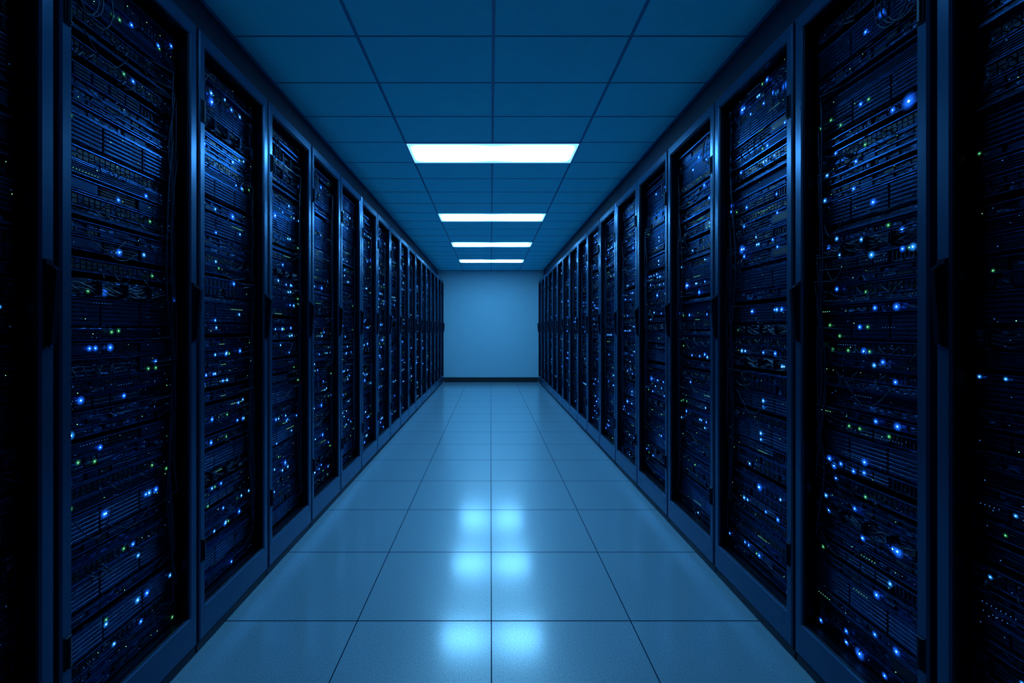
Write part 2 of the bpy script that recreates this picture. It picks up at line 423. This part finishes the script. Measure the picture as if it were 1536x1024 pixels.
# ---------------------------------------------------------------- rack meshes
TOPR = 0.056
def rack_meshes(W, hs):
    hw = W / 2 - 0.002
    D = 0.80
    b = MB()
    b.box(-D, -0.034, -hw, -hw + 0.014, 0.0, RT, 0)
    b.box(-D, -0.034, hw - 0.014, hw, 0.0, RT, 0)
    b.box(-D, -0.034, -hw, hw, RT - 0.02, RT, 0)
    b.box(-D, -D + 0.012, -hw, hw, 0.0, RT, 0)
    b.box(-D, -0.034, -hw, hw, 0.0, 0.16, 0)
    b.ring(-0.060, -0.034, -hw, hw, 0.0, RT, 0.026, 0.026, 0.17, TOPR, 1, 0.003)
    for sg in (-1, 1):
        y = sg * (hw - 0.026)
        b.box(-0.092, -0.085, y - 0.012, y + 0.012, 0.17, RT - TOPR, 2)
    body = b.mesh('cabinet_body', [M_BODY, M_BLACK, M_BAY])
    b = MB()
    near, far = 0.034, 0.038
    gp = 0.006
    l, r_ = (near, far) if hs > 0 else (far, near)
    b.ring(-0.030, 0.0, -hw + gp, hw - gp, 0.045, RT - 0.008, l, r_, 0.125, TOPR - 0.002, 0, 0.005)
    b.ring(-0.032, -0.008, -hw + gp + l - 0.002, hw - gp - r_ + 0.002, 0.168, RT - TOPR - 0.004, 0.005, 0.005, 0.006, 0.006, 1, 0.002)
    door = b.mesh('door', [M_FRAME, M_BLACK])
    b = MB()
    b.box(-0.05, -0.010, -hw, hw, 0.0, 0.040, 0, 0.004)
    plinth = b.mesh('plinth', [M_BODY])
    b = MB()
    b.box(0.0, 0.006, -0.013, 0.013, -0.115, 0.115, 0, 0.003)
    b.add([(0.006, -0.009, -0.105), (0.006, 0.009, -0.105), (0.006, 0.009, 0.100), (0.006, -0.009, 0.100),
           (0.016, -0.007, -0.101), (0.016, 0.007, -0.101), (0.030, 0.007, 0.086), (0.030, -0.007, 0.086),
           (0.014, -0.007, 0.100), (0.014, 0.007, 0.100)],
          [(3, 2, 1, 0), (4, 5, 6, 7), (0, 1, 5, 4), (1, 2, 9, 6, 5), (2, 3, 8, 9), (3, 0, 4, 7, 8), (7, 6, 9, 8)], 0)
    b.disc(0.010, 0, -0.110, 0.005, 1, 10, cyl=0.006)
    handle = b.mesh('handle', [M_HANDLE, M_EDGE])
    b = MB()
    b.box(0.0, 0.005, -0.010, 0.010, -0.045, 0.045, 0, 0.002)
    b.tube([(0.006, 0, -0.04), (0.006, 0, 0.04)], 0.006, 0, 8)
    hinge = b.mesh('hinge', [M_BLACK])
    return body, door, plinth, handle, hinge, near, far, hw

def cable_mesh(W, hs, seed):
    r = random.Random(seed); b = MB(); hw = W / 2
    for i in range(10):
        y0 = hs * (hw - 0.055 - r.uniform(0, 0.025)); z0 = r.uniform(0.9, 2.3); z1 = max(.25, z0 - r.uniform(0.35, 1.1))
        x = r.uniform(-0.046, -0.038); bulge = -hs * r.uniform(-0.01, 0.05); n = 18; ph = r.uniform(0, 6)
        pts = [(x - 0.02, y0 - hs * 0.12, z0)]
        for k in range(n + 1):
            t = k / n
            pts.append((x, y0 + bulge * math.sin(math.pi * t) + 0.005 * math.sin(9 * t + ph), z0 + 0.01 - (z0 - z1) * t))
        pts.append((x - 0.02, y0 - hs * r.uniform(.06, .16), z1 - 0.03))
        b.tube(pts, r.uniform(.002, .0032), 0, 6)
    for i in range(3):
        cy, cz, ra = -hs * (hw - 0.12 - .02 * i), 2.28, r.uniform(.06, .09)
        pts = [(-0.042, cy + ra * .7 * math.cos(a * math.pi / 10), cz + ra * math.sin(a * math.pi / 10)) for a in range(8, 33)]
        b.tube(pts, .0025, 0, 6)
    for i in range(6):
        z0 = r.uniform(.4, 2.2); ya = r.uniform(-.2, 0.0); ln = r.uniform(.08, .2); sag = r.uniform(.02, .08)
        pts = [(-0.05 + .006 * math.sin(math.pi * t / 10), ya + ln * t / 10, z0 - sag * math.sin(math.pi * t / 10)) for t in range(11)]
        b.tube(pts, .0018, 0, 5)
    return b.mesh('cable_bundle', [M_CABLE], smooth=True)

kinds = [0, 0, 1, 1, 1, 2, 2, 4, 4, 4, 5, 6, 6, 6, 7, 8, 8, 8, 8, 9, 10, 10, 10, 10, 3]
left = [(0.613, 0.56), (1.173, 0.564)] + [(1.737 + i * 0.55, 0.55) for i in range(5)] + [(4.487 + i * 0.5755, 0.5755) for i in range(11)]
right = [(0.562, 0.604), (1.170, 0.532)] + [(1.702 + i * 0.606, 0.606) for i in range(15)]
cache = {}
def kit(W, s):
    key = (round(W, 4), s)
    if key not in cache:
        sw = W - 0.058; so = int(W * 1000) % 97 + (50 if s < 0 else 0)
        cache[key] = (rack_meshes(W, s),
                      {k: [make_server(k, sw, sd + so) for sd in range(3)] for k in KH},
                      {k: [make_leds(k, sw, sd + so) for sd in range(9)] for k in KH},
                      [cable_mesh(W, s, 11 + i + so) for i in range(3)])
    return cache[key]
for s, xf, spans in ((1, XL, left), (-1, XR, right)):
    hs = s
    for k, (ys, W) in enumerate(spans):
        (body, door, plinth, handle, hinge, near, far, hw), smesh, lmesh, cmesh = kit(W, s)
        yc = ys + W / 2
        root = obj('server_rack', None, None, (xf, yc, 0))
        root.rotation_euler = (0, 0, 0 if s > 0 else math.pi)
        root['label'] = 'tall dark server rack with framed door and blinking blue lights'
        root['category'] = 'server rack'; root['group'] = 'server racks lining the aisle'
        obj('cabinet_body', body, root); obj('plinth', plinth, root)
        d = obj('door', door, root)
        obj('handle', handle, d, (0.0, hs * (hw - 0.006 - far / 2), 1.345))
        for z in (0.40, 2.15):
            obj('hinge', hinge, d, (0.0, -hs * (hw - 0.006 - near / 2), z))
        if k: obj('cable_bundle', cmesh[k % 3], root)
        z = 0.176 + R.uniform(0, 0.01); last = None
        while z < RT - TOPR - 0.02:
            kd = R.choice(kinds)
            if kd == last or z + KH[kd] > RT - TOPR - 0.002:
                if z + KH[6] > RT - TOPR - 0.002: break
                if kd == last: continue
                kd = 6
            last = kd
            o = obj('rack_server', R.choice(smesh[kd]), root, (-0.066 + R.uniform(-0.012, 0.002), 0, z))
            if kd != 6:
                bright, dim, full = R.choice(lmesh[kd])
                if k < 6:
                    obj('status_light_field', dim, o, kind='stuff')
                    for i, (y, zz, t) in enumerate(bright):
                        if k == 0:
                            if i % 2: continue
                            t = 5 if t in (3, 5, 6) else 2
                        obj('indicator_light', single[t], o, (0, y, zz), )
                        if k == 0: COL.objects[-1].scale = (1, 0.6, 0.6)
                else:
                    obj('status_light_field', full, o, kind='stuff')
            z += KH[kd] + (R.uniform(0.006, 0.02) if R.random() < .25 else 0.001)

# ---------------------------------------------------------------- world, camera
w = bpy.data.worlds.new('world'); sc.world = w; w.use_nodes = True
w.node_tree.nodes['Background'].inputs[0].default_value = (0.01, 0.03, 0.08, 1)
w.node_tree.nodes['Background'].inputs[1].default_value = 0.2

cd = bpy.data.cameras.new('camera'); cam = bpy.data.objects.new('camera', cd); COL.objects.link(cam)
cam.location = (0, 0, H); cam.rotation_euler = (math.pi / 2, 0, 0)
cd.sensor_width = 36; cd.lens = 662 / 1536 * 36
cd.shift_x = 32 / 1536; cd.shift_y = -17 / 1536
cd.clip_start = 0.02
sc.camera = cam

==================================================

### Work to do
From the first line of the listing above, repeat every line through the one holding "return body, door, plinth, handle, hinge, near, far, hw". Both ends count, and pictures stay out.

### Response to the exercise
Write part 2 of the bpy script that recreates this picture. It picks up at line 423. This part finishes the script. Measure the picture as if it were 1536x1024 pixels.
# ---------------------------------------------------------------- rack meshes
TOPR = 0.056
def rack_meshes(W, hs):
    hw = W / 2 - 0.002
    D = 0.80
    b = MB()
    b.box(-D, -0.034, -hw, -hw + 0.014, 0.0, RT, 0)
    b.box(-D, -0.034, hw - 0.014, hw, 0.0, RT, 0)
    b.box(-D, -0.034, -hw, hw, RT - 0.02, RT, 0)
    b.box(-D, -D + 0.012, -hw, hw, 0.0, RT, 0)
    b.box(-D, -0.034, -hw, hw, 0.0, 0.16, 0)
    b.ring(-0.060, -0.034, -hw, hw, 0.0, RT, 0.026, 0.026, 0.17, TOPR, 1, 0.003)
    for sg in (-1, 1):
        y = sg * (hw - 0.026)
        b.box(-0.092, -0.085, y - 0.012, y + 0.012, 0.17, RT - TOPR, 2)
    body = b.mesh('cabinet_body', [M_BODY, M_BLACK, M_BAY])
    b = MB()
    near, far = 0.034, 0.038
    gp = 0.006
    l, r_ = (near, far) if hs > 0 else (far, near)
    b.ring(-0.030, 0.0, -hw + gp, hw - gp, 0.045, RT - 0.008, l, r_, 0.125, TOPR - 0.002, 0, 0.005)
    b.ring(-0.032, -0.008, -hw + gp + l - 0.002, hw - gp - r_ + 0.002, 0.168, RT - TOPR - 0.004, 0.005, 0.005, 0.006, 0.006, 1, 0.002)
    door = b.mesh('door', [M_FRAME, M_BLACK])
    b = MB()
    b.box(-0.05, -0.010, -hw, hw, 0.0, 0.040, 0, 0.004)
    plinth = b.mesh('plinth', [M_BODY])
    b = MB()
    b.box(0.0, 0.006, -0.013, 0.013, -0.115, 0.115, 0, 0.003)
    b.add([(0.006, -0.009, -0.105), (0.006, 0.009, -0.105), (0.006, 0.009, 0.100), (0.006, -0.009, 0.100),
           (0.016, -0.007, -0.101), (0.016, 0.007, -0.101), (0.030, 0.007, 0.086), (0.030, -0.007, 0.086),
           (0.014, -0.007, 0.100), (0.014, 0.007, 0.100)],
          [(3, 2, 1, 0), (4, 5, 6, 7), (0, 1, 5, 4), (1, 2, 9, 6, 5), (2, 3, 8, 9), (3, 0, 4, 7, 8), (7, 6, 9, 8)], 0)
    b.disc(0.010, 0, -0.110, 0.005, 1, 10, cyl=0.006)
    handle = b.mesh('handle', [M_HANDLE, M_EDGE])
    b = MB()
    b.box(0.0, 0.005, -0.010, 0.010, -0.045, 0.045, 0, 0.002)
    b.tube([(0.006, 0, -0.04), (0.006, 0, 0.04)], 0.006, 0, 8)
    hinge = b.mesh('hinge', [M_BLACK])
    return body, door, plinth, handle, hinge, near, far, hw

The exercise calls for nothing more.